DATA ROWS:

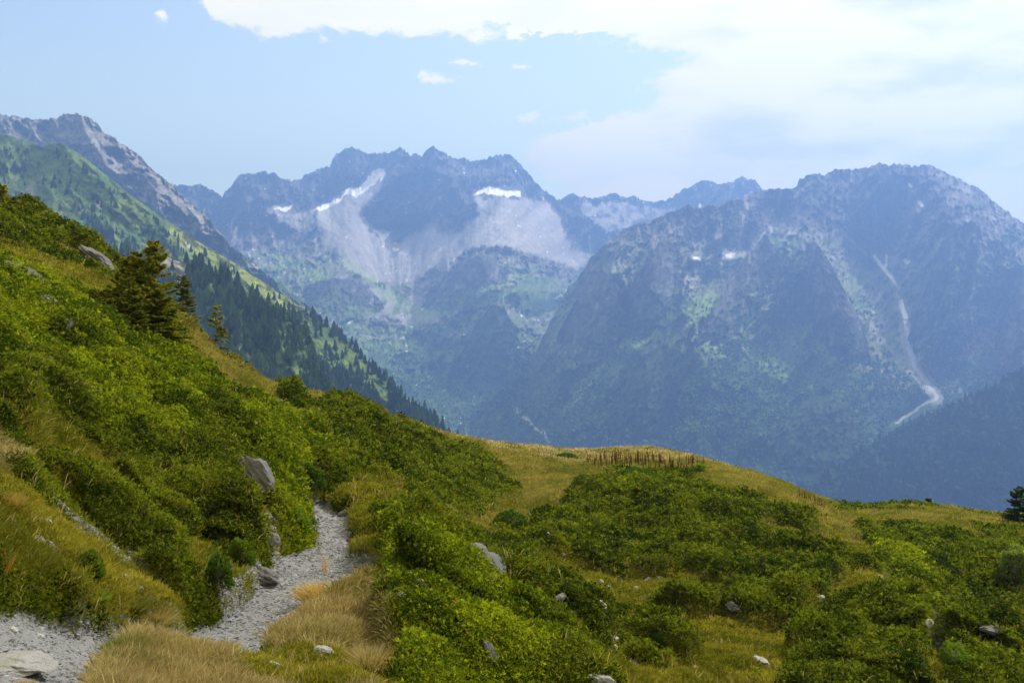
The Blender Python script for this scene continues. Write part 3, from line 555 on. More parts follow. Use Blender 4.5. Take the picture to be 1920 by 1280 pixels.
wood(fr, 'forest', 'hazy blue mixed wood covering the foot of the right-hand mountain', 46000, (900, 2000, 560, 985),
     lambda u, v: np.clip(sst(v+nz(u, v, 40, 3)*110, 620, 820)*(0.75+0.8*nz(u, v, 16, 31))+0.07, 0, 1)*(seg_dist(u, v, [(1699, 560), (1704, 650), (1735, 712), (1757, 747), (1680, 793)])[0] > 13+25*(v < 700)),
     15, 10, lambda u, v: np.clip(0.75-0.3*sst(v, 760, 900), 0, 1), 71)
wood(fc, 'forest', 'hazy scattered wood in the valley below the cirque', 12000, (640, 1120, 600, 900),
     lambda u, v: np.clip(sst(v+nz(u, v, 40, 3)*90, 640, 820)*0.9+0.05, 0, 1), 13, 8, lambda u, v: 0.7+0*u, 72)
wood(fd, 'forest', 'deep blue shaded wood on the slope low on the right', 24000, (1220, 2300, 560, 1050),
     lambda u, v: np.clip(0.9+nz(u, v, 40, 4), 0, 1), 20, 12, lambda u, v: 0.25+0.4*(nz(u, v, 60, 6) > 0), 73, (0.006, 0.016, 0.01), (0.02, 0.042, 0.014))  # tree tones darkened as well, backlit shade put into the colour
# left ridge: woods with conifers one can tell apart
def dens_left(u, v):
    g = interp_pl(crest_g, u); dep = v-g
    low_ = sst(u, 500, 600)*(0.3+0.7*sst(dep, 35, 80))*(dep > 2)
    near_crest = (u > 600)*(dep < 40)*0.9
    gap = inpoly(u, v, [(575, 615), (640, 640), (720, 720), (745, 770), (700, 740), (640, 700), (600, 690)])
    streaks = (0.04+sst(nz(u-v*0.6, v*0.8, 26, 12), 0.02, 0.25)*0.9)*(u < 560)*(dep > 14)*(1-0.6*inpoly(u, v, [(90, 290), (300, 420), (560, 580), (500, 580), (300, 480), (120, 380)]))
    return np.clip(np.maximum(np.maximum(low_, near_crest), streaks)*np.where(gap, 0.22, 1), 0, 1)
r = np.random.default_rng(5)
ul, vl = sample_uv(26000, -300, 960, 255, 900, dens_left, r)
PL, ok, _ = fg.at(ul, vl); ul, vl, PL = ul[ok], vl[ok], PL[ok]
us2, vs2 = sample_uv(9000, -250, 700, 470, 900, lambda u, v: np.clip(0.8+nz(u, v, 30, 14)*1.2, 0.1, 1)*(1-0.85*inpoly(u, v, [(260, 470), (345, 484), (350, 520), (300, 530)])), r)
PS, ok, _ = fs.at(us2, vs2); us2, vs2, PS = us2[ok], vs2[ok], PS[ok]
HL = 13*r.uniform(0.55, 1.3, len(PL))*np.where(vl > 600, 1.15, 0.95); HS = 13*r.uniform(0.5, 1.3, len(PS))
u_all = np.concatenate([ul, us2]); v_all = np.concatenate([vl, vs2]); P_all = np.concatenate([PL, PS]); H_all = np.concatenate([HL, HS])
# the ones that show largest become single trees
FG_LINE = [(-300, 250), (0, 360), (60, 400), (120, 420), (200, 470), (330, 600), (480, 715), (560, 742), (640, 760), (760, 795), (900, 832), (1000, 838)]
vis = (u_all > 5) & (u_all < 905) & (v_all < interp_pl(FG_LINE, u_all)-4)
front = np.concatenate([vl < interp_pl([(-300, 520), (60, 478), (330, 486), (420, 512), (575, 620), (600, 690), (650, 800), (720, 960), (721, 2000), (3000, 2000)], ul), np.ones(len(PS), bool)])
vis &= front
size = H_all/P_all[:, 1]; size[~vis] = -1
pick = np.argsort(-size)[:290]; single = np.zeros(len(size), bool); single[pick] = True
col_all = np.array((0.018, 0.040, 0.020))*(0.6+0.9*r.random(len(size))[:, None])+np.array((0.02, 0.03, 0.0))*(r.random(len(size))[:, None] < 0.12)
W_all = H_all*r.uniform(0.95, 1.35, len(size)); P_all[:, 2] -= 0.6
for face_sel, nm, lb in ((np.arange(len(size)) < len(PL), 'forest', 'dark conifer wood on the grassy ridge at left'), (np.arange(len(size)) >= len(PL), 'forest', 'dense dark conifer wood on the spur before the ridge')):
    s_ = face_sel & ~single; a, b, c = merge_copies(CON, P_all[s_], H_all[s_], W_all[s_], col_all[s_], 9)
    tag(mesh_np(nm, a, b, M_far_tree, c), lb, kind='stuff')
protos = []
tr_v = np.array([(math.cos(k*1.257)*0.025, math.sin(k*1.257)*0.025, z) for z in (0, 0.14) for k in range(5)]); tr_f = np.array([(k, (k+1) % 5, 5+(k+1) % 5, 5+k) for k in range(5)])
tmesh = mesh_np('trunk', tr_v, tr_f, M_bark)
for k, (pv, pf) in enumerate(CON):
    protos.append(mesh_np('crown', pv, pf, M_far_tree, np.tile((0.022+0.006*k, 0.046+0.008*k, 0.022), (len(pv), 1))))
first = True; used_p = set()
for n_, i in enumerate(pick):
    e = empty('pine_tree', P_all[i], float(r.uniform(0, 6.28))); e.scale = (W_all[i], W_all[i], H_all[i])
    on_spur = i >= len(PL)
    if on_spur:
        nm_ = 'low in' if v_all[i] > 690 else 'in the middle of' if v_all[i] > 590 else 'near the top of'
        tag(e, 'dark conifer %s the dense wood on the shaded spur' % nm_, 'conifer', 'conifers %s the spur wood' % nm_)
    elif u_all[i] > 590: tag(e, 'dark conifer in the wood on the falling end of the ridge', 'conifer', 'conifers down the end of the grassy ridge')
    else: tag(e, 'dark conifer scattered on the high green ridge', 'conifer', 'conifers scattered up the grassy ridge')
    k = n_ % len(protos)
    if k in used_p:
        c = protos[k].copy(); C.collection.objects.link(c)
    else: c = protos[k]; used_p.add(k)
    c.parent = e
    if first: t_ = tmesh; first = False
    else: t_ = tmesh.copy(); C.collection.objects.link(t_)
    t_.parent = e
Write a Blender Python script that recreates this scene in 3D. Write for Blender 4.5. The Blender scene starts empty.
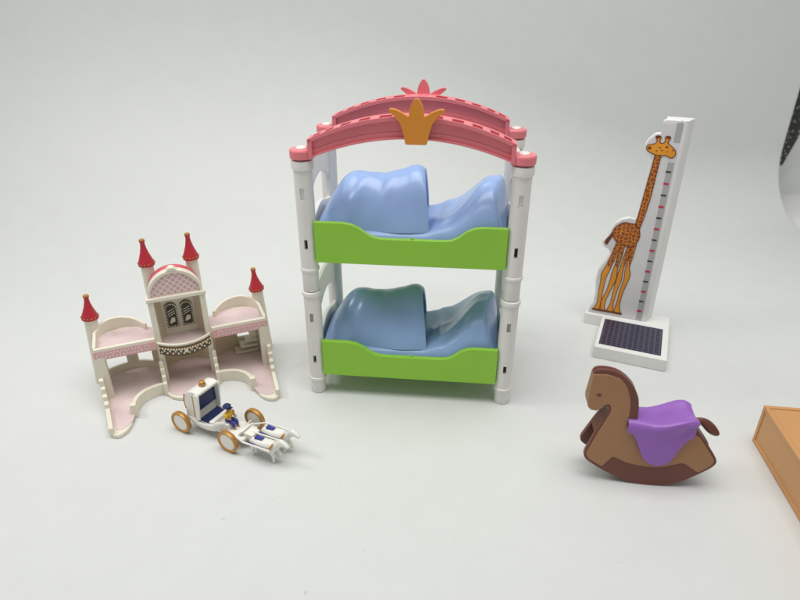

CHALLENGE:
Quote all of the entries word for word, omitting any pictures.

WRITTEN RESPONSE:
The Blender Python script for this scene continues. Write part 3, from line 555 on. More parts follow. Use Blender 4.5. Take the picture to be 1920 by 1280 pixels.
wood(fr, 'forest', 'hazy blue mixed wood covering the foot of the right-hand mountain', 46000, (900, 2000, 560, 985),
     lambda u, v: np.clip(sst(v+nz(u, v, 40, 3)*110, 620, 820)*(0.75+0.8*nz(u, v, 16, 31))+0.07, 0, 1)*(seg_dist(u, v, [(1699, 560), (1704, 650), (1735, 712), (1757, 747), (1680, 793)])[0] > 13+25*(v < 700)),
     15, 10, lambda u, v: np.clip(0.75-0.3*sst(v, 760, 900), 0, 1), 71)
wood(fc, 'forest', 'hazy scattered wood in the valley below the cirque', 12000, (640, 1120, 600, 900),
     lambda u, v: np.clip(sst(v+nz(u, v, 40, 3)*90, 640, 820)*0.9+0.05, 0, 1), 13, 8, lambda u, v: 0.7+0*u, 72)
wood(fd, 'forest', 'deep blue shaded wood on the slope low on the right', 24000, (1220, 2300, 560, 1050),
     lambda u, v: np.clip(0.9+nz(u, v, 40, 4), 0, 1), 20, 12, lambda u, v: 0.25+0.4*(nz(u, v, 60, 6) > 0), 73, (0.006, 0.016, 0.01), (0.02, 0.042, 0.014))  # tree tones darkened as well, backlit shade put into the colour
# left ridge: woods with conifers one can tell apart
def dens_left(u, v):
    g = interp_pl(crest_g, u); dep = v-g
    low_ = sst(u, 500, 600)*(0.3+0.7*sst(dep, 35, 80))*(dep > 2)
    near_crest = (u > 600)*(dep < 40)*0.9
    gap = inpoly(u, v, [(575, 615), (640, 640), (720, 720), (745, 770), (700, 740), (640, 700), (600, 690)])
    streaks = (0.04+sst(nz(u-v*0.6, v*0.8, 26, 12), 0.02, 0.25)*0.9)*(u < 560)*(dep > 14)*(1-0.6*inpoly(u, v, [(90, 290), (300, 420), (560, 580), (500, 580), (300, 480), (120, 380)]))
    return np.clip(np.maximum(np.maximum(low_, near_crest), streaks)*np.where(gap, 0.22, 1), 0, 1)
r = np.random.default_rng(5)
ul, vl = sample_uv(26000, -300, 960, 255, 900, dens_left, r)
PL, ok, _ = fg.at(ul, vl); ul, vl, PL = ul[ok], vl[ok], PL[ok]
us2, vs2 = sample_uv(9000, -250, 700, 470, 900, lambda u, v: np.clip(0.8+nz(u, v, 30, 14)*1.2, 0.1, 1)*(1-0.85*inpoly(u, v, [(260, 470), (345, 484), (350, 520), (300, 530)])), r)
PS, ok, _ = fs.at(us2, vs2); us2, vs2, PS = us2[ok], vs2[ok], PS[ok]
HL = 13*r.uniform(0.55, 1.3, len(PL))*np.where(vl > 600, 1.15, 0.95); HS = 13*r.uniform(0.5, 1.3, len(PS))
u_all = np.concatenate([ul, us2]); v_all = np.concatenate([vl, vs2]); P_all = np.concatenate([PL, PS]); H_all = np.concatenate([HL, HS])
# the ones that show largest become single trees
FG_LINE = [(-300, 250), (0, 360), (60, 400), (120, 420), (200, 470), (330, 600), (480, 715), (560, 742), (640, 760), (760, 795), (900, 832), (1000, 838)]
vis = (u_all > 5) & (u_all < 905) & (v_all < interp_pl(FG_LINE, u_all)-4)
front = np.concatenate([vl < interp_pl([(-300, 520), (60, 478), (330, 486), (420, 512), (575, 620), (600, 690), (650, 800), (720, 960), (721, 2000), (3000, 2000)], ul), np.ones(len(PS), bool)])
vis &= front
size = H_all/P_all[:, 1]; size[~vis] = -1
pick = np.argsort(-size)[:290]; single = np.zeros(len(size), bool); single[pick] = True
col_all = np.array((0.018, 0.040, 0.020))*(0.6+0.9*r.random(len(size))[:, None])+np.array((0.02, 0.03, 0.0))*(r.random(len(size))[:, None] < 0.12)
W_all = H_all*r.uniform(0.95, 1.35, len(size)); P_all[:, 2] -= 0.6
for face_sel, nm, lb in ((np.arange(len(size)) < len(PL), 'forest', 'dark conifer wood on the grassy ridge at left'), (np.arange(len(size)) >= len(PL), 'forest', 'dense dark conifer wood on the spur before the ridge')):
    s_ = face_sel & ~single; a, b, c = merge_copies(CON, P_all[s_], H_all[s_], W_all[s_], col_all[s_], 9)
    tag(mesh_np(nm, a, b, M_far_tree, c), lb, kind='stuff')
protos = []
tr_v = np.array([(math.cos(k*1.257)*0.025, math.sin(k*1.257)*0.025, z) for z in (0, 0.14) for k in range(5)]); tr_f = np.array([(k, (k+1) % 5, 5+(k+1) % 5, 5+k) for k in range(5)])
tmesh = mesh_np('trunk', tr_v, tr_f, M_bark)
for k, (pv, pf) in enumerate(CON):
    protos.append(mesh_np('crown', pv, pf, M_far_tree, np.tile((0.022+0.006*k, 0.046+0.008*k, 0.022), (len(pv), 1))))
first = True; used_p = set()
for n_, i in enumerate(pick):
    e = empty('pine_tree', P_all[i], float(r.uniform(0, 6.28))); e.scale = (W_all[i], W_all[i], H_all[i])
    on_spur = i >= len(PL)
    if on_spur:
        nm_ = 'low in' if v_all[i] > 690 else 'in the middle of' if v_all[i] > 590 else 'near the top of'
        tag(e, 'dark conifer %s the dense wood on the shaded spur' % nm_, 'conifer', 'conifers %s the spur wood' % nm_)
    elif u_all[i] > 590: tag(e, 'dark conifer in the wood on the falling end of the ridge', 'conifer', 'conifers down the end of the grassy ridge')
    else: tag(e, 'dark conifer scattered on the high green ridge', 'conifer', 'conifers scattered up the grassy ridge')
    k = n_ % len(protos)
    if k in used_p:
        c = protos[k].copy(); C.collection.objects.link(c)
    else: c = protos[k]; used_p.add(k)
    c.parent = e
    if first: t_ = tmesh; first = False
    else: t_ = tmesh.copy(); C.collection.objects.link(t_)
    t_.parent = e
Write a Blender Python script that recreates this scene in 3D. Write for Blender 4.5. The Blender scene starts empty.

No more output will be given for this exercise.